Begin

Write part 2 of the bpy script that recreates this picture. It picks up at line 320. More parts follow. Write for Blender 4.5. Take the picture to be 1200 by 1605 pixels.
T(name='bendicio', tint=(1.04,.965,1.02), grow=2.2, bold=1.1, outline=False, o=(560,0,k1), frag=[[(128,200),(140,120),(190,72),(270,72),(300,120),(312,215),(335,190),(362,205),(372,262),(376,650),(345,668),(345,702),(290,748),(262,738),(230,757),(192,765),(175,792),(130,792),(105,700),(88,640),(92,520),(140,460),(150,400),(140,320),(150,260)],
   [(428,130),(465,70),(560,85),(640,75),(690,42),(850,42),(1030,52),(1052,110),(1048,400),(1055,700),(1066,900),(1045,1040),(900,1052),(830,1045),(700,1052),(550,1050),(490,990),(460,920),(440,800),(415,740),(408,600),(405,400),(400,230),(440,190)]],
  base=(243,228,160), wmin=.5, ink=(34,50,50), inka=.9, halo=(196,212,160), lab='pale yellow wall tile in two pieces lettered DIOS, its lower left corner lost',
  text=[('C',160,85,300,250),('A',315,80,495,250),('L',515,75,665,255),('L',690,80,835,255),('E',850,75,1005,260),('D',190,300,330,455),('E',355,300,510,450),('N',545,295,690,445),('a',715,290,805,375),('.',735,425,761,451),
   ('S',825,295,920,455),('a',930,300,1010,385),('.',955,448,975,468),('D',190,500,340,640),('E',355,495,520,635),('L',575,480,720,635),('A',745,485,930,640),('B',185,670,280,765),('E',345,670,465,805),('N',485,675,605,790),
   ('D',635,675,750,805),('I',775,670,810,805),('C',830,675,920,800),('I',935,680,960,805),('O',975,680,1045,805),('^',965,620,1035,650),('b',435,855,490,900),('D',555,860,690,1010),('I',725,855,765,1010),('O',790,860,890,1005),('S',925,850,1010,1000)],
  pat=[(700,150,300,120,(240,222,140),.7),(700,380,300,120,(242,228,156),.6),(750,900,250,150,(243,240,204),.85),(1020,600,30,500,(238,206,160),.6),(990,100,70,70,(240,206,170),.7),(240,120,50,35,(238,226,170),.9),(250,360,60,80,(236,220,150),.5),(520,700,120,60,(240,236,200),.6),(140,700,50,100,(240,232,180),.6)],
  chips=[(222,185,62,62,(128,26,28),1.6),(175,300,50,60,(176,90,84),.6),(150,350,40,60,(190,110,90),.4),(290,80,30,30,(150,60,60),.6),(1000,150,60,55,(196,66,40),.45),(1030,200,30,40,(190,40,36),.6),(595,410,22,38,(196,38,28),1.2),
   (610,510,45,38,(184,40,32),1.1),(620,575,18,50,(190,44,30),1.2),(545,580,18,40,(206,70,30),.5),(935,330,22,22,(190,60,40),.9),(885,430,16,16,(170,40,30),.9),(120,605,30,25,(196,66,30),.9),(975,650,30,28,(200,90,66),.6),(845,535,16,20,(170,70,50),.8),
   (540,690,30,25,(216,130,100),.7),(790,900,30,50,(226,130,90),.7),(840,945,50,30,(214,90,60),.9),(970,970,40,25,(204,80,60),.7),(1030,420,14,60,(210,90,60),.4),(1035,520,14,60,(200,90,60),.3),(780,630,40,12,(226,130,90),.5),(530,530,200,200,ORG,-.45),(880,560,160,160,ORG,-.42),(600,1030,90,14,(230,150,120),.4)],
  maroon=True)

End

Extract all of the data shown above and repeat it verbatim.

RESPONSE:
Write part 2 of the bpy script that recreates this picture. It picks up at line 320. More parts follow. Write for Blender 4.5. Take the picture to be 1200 by 1605 pixels.
T(name='bendicio', tint=(1.04,.965,1.02), grow=2.2, bold=1.1, outline=False, o=(560,0,k1), frag=[[(128,200),(140,120),(190,72),(270,72),(300,120),(312,215),(335,190),(362,205),(372,262),(376,650),(345,668),(345,702),(290,748),(262,738),(230,757),(192,765),(175,792),(130,792),(105,700),(88,640),(92,520),(140,460),(150,400),(140,320),(150,260)],
   [(428,130),(465,70),(560,85),(640,75),(690,42),(850,42),(1030,52),(1052,110),(1048,400),(1055,700),(1066,900),(1045,1040),(900,1052),(830,1045),(700,1052),(550,1050),(490,990),(460,920),(440,800),(415,740),(408,600),(405,400),(400,230),(440,190)]],
  base=(243,228,160), wmin=.5, ink=(34,50,50), inka=.9, halo=(196,212,160), lab='pale yellow wall tile in two pieces lettered DIOS, its lower left corner lost',
  text=[('C',160,85,300,250),('A',315,80,495,250),('L',515,75,665,255),('L',690,80,835,255),('E',850,75,1005,260),('D',190,300,330,455),('E',355,300,510,450),('N',545,295,690,445),('a',715,290,805,375),('.',735,425,761,451),
   ('S',825,295,920,455),('a',930,300,1010,385),('.',955,448,975,468),('D',190,500,340,640),('E',355,495,520,635),('L',575,480,720,635),('A',745,485,930,640),('B',185,670,280,765),('E',345,670,465,805),('N',485,675,605,790),
   ('D',635,675,750,805),('I',775,670,810,805),('C',830,675,920,800),('I',935,680,960,805),('O',975,680,1045,805),('^',965,620,1035,650),('b',435,855,490,900),('D',555,860,690,1010),('I',725,855,765,1010),('O',790,860,890,1005),('S',925,850,1010,1000)],
  pat=[(700,150,300,120,(240,222,140),.7),(700,380,300,120,(242,228,156),.6),(750,900,250,150,(243,240,204),.85),(1020,600,30,500,(238,206,160),.6),(990,100,70,70,(240,206,170),.7),(240,120,50,35,(238,226,170),.9),(250,360,60,80,(236,220,150),.5),(520,700,120,60,(240,236,200),.6),(140,700,50,100,(240,232,180),.6)],
  chips=[(222,185,62,62,(128,26,28),1.6),(175,300,50,60,(176,90,84),.6),(150,350,40,60,(190,110,90),.4),(290,80,30,30,(150,60,60),.6),(1000,150,60,55,(196,66,40),.45),(1030,200,30,40,(190,40,36),.6),(595,410,22,38,(196,38,28),1.2),
   (610,510,45,38,(184,40,32),1.1),(620,575,18,50,(190,44,30),1.2),(545,580,18,40,(206,70,30),.5),(935,330,22,22,(190,60,40),.9),(885,430,16,16,(170,40,30),.9),(120,605,30,25,(196,66,30),.9),(975,650,30,28,(200,90,66),.6),(845,535,16,20,(170,70,50),.8),
   (540,690,30,25,(216,130,100),.7),(790,900,30,50,(226,130,90),.7),(840,945,50,30,(214,90,60),.9),(970,970,40,25,(204,80,60),.7),(1030,420,14,60,(210,90,60),.4),(1035,520,14,60,(200,90,60),.3),(780,630,40,12,(226,130,90),.5),(530,530,200,200,ORG,-.45),(880,560,160,160,ORG,-.42),(600,1030,90,14,(230,150,120),.4)],
  maroon=True)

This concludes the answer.